>>>>>

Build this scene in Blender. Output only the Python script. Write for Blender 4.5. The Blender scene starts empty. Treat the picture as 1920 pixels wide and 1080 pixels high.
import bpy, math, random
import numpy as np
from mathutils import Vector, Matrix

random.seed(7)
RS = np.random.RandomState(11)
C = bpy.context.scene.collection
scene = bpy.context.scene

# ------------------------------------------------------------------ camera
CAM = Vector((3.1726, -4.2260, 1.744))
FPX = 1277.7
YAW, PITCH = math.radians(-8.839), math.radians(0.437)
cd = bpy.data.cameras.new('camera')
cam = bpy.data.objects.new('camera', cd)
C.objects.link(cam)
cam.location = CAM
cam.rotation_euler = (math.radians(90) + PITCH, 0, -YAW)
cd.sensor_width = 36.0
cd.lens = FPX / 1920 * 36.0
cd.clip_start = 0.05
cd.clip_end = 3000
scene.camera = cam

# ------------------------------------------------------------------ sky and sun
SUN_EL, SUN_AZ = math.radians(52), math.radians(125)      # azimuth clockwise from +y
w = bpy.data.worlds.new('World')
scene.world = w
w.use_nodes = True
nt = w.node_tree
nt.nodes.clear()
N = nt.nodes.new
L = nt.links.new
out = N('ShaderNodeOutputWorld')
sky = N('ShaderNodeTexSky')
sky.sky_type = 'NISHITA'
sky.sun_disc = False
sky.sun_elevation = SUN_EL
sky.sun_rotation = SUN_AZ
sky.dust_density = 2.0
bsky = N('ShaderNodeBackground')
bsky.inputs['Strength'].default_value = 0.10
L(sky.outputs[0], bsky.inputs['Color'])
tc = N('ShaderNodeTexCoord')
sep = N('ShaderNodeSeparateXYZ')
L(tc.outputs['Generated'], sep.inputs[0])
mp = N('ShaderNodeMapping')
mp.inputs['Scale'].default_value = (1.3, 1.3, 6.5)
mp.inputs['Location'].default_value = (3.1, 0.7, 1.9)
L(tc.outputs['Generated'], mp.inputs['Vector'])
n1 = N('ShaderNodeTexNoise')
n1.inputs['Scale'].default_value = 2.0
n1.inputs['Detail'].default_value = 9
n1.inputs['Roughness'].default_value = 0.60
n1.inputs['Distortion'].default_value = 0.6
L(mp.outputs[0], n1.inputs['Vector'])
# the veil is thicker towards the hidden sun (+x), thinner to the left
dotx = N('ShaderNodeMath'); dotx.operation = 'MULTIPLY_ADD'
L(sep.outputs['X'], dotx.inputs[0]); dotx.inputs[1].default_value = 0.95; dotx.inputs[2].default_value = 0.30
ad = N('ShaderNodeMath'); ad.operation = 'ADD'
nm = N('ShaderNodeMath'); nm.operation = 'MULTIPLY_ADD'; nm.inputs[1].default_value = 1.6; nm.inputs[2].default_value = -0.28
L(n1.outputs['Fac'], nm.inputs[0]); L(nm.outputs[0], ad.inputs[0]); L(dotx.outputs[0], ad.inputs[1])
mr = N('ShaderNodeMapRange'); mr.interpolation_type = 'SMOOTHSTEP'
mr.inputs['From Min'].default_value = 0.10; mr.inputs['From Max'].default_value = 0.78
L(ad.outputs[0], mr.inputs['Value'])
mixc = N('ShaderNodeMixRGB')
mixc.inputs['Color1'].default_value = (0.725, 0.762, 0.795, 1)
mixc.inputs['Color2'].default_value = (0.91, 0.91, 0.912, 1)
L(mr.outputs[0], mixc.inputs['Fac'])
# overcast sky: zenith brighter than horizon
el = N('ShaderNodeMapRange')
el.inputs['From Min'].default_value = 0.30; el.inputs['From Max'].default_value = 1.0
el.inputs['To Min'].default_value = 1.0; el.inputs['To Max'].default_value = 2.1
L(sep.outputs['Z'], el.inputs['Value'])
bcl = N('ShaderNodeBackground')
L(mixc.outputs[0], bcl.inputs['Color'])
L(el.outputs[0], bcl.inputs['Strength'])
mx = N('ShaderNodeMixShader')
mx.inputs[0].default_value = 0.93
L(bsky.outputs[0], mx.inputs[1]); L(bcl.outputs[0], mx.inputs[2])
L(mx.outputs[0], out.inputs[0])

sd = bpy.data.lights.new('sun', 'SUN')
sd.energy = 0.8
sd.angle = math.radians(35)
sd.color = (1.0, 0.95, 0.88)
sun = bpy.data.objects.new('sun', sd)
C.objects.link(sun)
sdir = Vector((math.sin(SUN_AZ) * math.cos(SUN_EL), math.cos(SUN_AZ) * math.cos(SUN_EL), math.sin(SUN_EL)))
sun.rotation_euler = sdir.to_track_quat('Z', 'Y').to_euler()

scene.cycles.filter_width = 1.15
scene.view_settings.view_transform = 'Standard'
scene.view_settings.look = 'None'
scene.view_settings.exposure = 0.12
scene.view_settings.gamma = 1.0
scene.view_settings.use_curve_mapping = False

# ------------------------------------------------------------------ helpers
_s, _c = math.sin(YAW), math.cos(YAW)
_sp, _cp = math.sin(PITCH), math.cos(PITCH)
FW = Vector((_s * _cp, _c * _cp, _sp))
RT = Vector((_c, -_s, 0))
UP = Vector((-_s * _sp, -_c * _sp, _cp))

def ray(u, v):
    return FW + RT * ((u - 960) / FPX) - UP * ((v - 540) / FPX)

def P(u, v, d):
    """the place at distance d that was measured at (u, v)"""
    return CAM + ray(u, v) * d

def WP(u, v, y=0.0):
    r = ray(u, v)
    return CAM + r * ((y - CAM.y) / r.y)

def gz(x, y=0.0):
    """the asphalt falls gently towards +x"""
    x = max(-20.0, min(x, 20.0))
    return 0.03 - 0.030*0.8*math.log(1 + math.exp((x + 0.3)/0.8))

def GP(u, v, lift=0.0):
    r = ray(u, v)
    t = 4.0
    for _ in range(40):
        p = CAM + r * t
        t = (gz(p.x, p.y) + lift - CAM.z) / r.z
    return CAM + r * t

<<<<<

- **INSTRUCTIONS TO FOLLOW**: Only the lines from the beginning of the material above through the line with "scene.camera = cam" are wanted; extract them exactly.

- **PROBLEM SOLUTION**:
Build this scene in Blender. Output only the Python script. Write for Blender 4.5. The Blender scene starts empty. Treat the picture as 1920 pixels wide and 1080 pixels high.
import bpy, math, random
import numpy as np
from mathutils import Vector, Matrix

random.seed(7)
RS = np.random.RandomState(11)
C = bpy.context.scene.collection
scene = bpy.context.scene

# ------------------------------------------------------------------ camera
CAM = Vector((3.1726, -4.2260, 1.744))
FPX = 1277.7
YAW, PITCH = math.radians(-8.839), math.radians(0.437)
cd = bpy.data.cameras.new('camera')
cam = bpy.data.objects.new('camera', cd)
C.objects.link(cam)
cam.location = CAM
cam.rotation_euler = (math.radians(90) + PITCH, 0, -YAW)
cd.sensor_width = 36.0
cd.lens = FPX / 1920 * 36.0
cd.clip_start = 0.05
cd.clip_end = 3000
scene.camera = cam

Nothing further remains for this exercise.